Written instruction »
Without the pictures, output the lines of the material from the very first through the one that holds "return ((acc[y0][:, x0]".

[Stored entries]
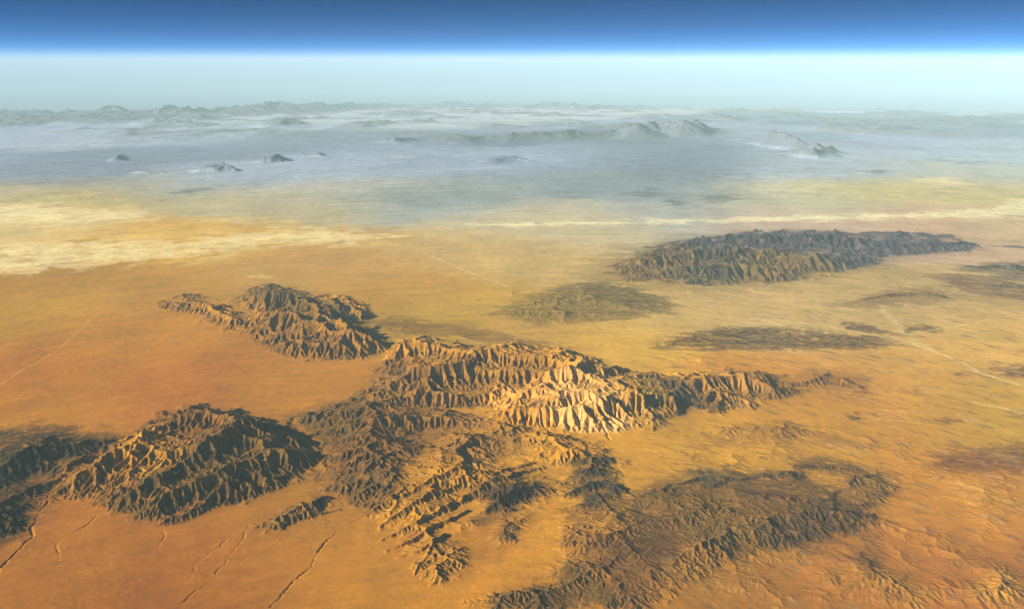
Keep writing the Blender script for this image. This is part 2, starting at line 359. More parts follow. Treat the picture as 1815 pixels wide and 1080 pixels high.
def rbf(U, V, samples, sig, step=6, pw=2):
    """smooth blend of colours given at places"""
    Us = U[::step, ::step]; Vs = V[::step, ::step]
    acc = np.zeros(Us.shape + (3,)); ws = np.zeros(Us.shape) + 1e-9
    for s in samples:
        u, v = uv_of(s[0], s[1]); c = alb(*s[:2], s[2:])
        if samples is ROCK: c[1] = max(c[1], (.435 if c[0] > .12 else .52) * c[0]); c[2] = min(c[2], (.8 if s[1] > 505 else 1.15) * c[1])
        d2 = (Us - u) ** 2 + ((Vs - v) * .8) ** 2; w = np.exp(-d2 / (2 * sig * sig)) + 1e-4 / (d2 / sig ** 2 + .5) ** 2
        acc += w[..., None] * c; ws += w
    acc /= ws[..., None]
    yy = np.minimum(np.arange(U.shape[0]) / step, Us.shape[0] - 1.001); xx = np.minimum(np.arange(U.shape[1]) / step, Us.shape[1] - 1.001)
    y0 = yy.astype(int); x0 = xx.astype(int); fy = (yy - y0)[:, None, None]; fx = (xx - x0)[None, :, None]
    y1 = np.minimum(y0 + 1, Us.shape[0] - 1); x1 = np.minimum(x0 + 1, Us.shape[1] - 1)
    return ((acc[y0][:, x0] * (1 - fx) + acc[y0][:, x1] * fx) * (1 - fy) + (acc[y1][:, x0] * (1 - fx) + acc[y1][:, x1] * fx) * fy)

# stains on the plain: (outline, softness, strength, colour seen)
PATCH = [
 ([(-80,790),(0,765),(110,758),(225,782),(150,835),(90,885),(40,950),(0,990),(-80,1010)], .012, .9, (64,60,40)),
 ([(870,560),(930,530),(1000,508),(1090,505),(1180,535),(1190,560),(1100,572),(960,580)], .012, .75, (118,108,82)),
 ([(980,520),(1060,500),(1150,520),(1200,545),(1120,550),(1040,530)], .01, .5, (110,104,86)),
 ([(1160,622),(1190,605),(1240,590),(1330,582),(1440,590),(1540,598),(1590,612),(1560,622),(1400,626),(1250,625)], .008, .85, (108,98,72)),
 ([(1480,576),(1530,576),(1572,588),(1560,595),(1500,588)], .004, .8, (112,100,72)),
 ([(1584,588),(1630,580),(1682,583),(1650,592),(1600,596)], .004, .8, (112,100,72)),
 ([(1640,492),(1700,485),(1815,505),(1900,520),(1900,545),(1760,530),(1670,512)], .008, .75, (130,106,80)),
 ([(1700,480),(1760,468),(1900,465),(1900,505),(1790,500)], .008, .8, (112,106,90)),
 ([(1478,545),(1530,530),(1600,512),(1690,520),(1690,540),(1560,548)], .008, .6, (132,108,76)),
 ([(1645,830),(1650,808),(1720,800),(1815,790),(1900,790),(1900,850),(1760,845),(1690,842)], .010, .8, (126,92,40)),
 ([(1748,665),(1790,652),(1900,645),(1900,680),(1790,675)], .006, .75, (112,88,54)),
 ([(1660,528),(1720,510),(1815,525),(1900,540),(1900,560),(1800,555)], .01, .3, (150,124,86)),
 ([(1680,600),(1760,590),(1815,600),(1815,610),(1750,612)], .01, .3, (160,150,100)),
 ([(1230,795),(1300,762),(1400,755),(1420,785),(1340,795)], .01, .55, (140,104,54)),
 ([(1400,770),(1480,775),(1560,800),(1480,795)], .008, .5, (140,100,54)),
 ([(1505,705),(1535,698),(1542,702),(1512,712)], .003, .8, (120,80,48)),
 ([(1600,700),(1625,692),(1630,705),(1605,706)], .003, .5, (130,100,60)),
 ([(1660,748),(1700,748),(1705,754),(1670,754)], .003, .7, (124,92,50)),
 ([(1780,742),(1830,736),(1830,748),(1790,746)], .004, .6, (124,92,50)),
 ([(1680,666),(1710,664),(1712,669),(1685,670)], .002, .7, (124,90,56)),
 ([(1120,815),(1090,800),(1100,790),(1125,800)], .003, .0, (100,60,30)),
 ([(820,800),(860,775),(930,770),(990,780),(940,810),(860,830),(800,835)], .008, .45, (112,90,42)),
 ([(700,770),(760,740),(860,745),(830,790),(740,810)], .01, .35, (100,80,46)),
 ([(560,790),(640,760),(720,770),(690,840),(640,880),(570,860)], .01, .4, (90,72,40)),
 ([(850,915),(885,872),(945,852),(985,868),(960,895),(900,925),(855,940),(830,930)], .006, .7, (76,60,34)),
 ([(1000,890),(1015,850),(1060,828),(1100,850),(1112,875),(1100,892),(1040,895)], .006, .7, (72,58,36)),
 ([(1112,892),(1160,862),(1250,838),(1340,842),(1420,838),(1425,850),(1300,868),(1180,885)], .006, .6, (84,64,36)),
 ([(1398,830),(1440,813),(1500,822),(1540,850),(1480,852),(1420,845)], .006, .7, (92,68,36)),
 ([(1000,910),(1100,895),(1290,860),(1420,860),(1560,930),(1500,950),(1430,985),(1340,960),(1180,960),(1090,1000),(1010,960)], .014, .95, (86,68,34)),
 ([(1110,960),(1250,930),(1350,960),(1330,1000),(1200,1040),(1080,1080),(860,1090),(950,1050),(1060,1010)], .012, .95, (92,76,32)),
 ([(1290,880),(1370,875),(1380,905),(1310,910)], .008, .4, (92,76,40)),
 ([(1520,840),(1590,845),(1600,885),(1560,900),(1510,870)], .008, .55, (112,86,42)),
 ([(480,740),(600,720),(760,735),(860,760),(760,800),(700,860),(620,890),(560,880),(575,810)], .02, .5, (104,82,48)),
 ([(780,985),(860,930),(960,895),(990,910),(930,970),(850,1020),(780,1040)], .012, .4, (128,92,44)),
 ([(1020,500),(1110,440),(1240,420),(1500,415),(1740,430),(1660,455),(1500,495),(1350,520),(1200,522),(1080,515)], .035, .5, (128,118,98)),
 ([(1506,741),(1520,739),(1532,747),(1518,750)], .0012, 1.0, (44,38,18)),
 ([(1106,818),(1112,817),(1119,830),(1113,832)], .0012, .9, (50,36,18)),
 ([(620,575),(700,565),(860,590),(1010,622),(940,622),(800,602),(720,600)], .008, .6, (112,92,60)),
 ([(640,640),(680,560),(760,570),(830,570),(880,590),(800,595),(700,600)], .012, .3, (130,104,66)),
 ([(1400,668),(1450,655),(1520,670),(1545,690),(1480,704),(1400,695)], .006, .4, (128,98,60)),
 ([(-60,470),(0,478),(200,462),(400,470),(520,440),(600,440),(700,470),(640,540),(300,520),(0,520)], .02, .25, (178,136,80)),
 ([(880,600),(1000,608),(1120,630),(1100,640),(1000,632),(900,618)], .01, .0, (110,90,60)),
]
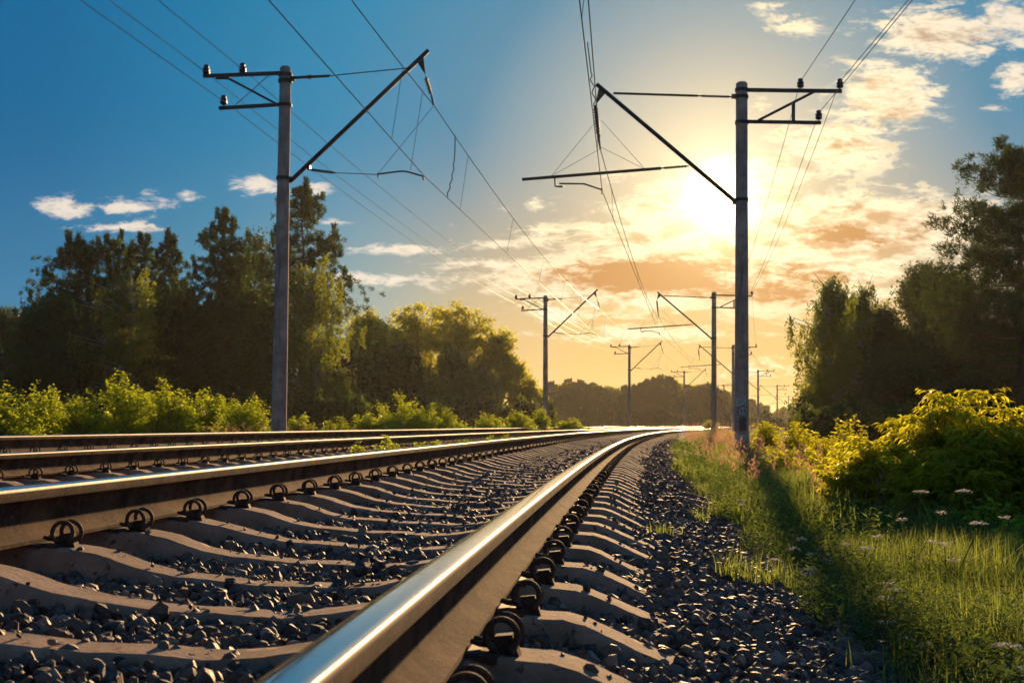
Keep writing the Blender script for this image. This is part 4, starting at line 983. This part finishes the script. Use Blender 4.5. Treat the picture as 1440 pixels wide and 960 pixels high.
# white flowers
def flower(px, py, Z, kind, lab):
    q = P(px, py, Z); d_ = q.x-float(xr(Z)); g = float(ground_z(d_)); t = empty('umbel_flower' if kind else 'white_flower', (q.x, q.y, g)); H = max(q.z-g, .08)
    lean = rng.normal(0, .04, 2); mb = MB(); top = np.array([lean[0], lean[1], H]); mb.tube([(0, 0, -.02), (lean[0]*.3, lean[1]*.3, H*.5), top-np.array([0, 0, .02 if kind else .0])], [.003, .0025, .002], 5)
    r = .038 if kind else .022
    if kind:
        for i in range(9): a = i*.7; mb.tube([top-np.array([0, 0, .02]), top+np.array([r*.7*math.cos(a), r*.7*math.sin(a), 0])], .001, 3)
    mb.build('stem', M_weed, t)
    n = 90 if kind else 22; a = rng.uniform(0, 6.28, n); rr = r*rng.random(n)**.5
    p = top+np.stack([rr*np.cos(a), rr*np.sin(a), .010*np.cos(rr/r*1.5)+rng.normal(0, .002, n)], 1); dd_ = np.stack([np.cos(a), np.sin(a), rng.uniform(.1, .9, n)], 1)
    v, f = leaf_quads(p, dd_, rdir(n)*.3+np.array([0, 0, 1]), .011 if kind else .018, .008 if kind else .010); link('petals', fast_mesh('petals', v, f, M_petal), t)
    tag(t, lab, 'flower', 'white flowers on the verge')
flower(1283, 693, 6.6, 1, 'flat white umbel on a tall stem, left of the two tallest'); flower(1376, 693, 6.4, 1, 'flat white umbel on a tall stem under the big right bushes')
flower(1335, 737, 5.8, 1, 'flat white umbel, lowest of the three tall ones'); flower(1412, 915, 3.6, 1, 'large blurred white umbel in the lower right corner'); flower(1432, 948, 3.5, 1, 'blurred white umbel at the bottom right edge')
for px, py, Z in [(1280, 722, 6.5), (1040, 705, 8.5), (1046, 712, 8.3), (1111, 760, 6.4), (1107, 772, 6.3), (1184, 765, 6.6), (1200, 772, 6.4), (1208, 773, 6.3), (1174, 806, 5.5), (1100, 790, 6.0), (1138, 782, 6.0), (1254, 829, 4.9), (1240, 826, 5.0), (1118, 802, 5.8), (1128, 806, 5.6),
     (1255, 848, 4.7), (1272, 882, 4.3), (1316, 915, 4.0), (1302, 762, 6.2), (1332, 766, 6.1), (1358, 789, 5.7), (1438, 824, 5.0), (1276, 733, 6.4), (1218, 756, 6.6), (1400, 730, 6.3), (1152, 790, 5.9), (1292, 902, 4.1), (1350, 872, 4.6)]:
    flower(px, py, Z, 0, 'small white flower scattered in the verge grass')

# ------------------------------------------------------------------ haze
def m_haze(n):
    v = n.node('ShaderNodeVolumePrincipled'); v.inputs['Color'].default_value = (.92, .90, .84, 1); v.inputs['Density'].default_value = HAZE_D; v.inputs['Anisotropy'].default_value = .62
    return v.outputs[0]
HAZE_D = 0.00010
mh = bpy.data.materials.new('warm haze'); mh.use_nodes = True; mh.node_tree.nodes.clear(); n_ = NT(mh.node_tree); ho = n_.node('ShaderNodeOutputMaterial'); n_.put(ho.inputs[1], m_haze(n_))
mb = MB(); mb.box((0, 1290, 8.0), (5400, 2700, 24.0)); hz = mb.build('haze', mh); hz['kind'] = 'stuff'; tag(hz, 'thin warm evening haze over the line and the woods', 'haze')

Exercise answer »
Keep writing the Blender script for this image. This is part 2, starting at line 359. More parts follow. Treat the picture as 1815 pixels wide and 1080 pixels high.
def rbf(U, V, samples, sig, step=6, pw=2):
    """smooth blend of colours given at places"""
    Us = U[::step, ::step]; Vs = V[::step, ::step]
    acc = np.zeros(Us.shape + (3,)); ws = np.zeros(Us.shape) + 1e-9
    for s in samples:
        u, v = uv_of(s[0], s[1]); c = alb(*s[:2], s[2:])
        if samples is ROCK: c[1] = max(c[1], (.435 if c[0] > .12 else .52) * c[0]); c[2] = min(c[2], (.8 if s[1] > 505 else 1.15) * c[1])
        d2 = (Us - u) ** 2 + ((Vs - v) * .8) ** 2; w = np.exp(-d2 / (2 * sig * sig)) + 1e-4 / (d2 / sig ** 2 + .5) ** 2
        acc += w[..., None] * c; ws += w
    acc /= ws[..., None]
    yy = np.minimum(np.arange(U.shape[0]) / step, Us.shape[0] - 1.001); xx = np.minimum(np.arange(U.shape[1]) / step, Us.shape[1] - 1.001)
    y0 = yy.astype(int); x0 = xx.astype(int); fy = (yy - y0)[:, None, None]; fx = (xx - x0)[None, :, None]
    y1 = np.minimum(y0 + 1, Us.shape[0] - 1); x1 = np.minimum(x0 + 1, Us.shape[1] - 1)
    return ((acc[y0][:, x0] * (1 - fx) + acc[y0][:, x1] * fx) * (1 - fy) + (acc[y1][:, x0] * (1 - fx) + acc[y1][:, x1] * fx) * fy)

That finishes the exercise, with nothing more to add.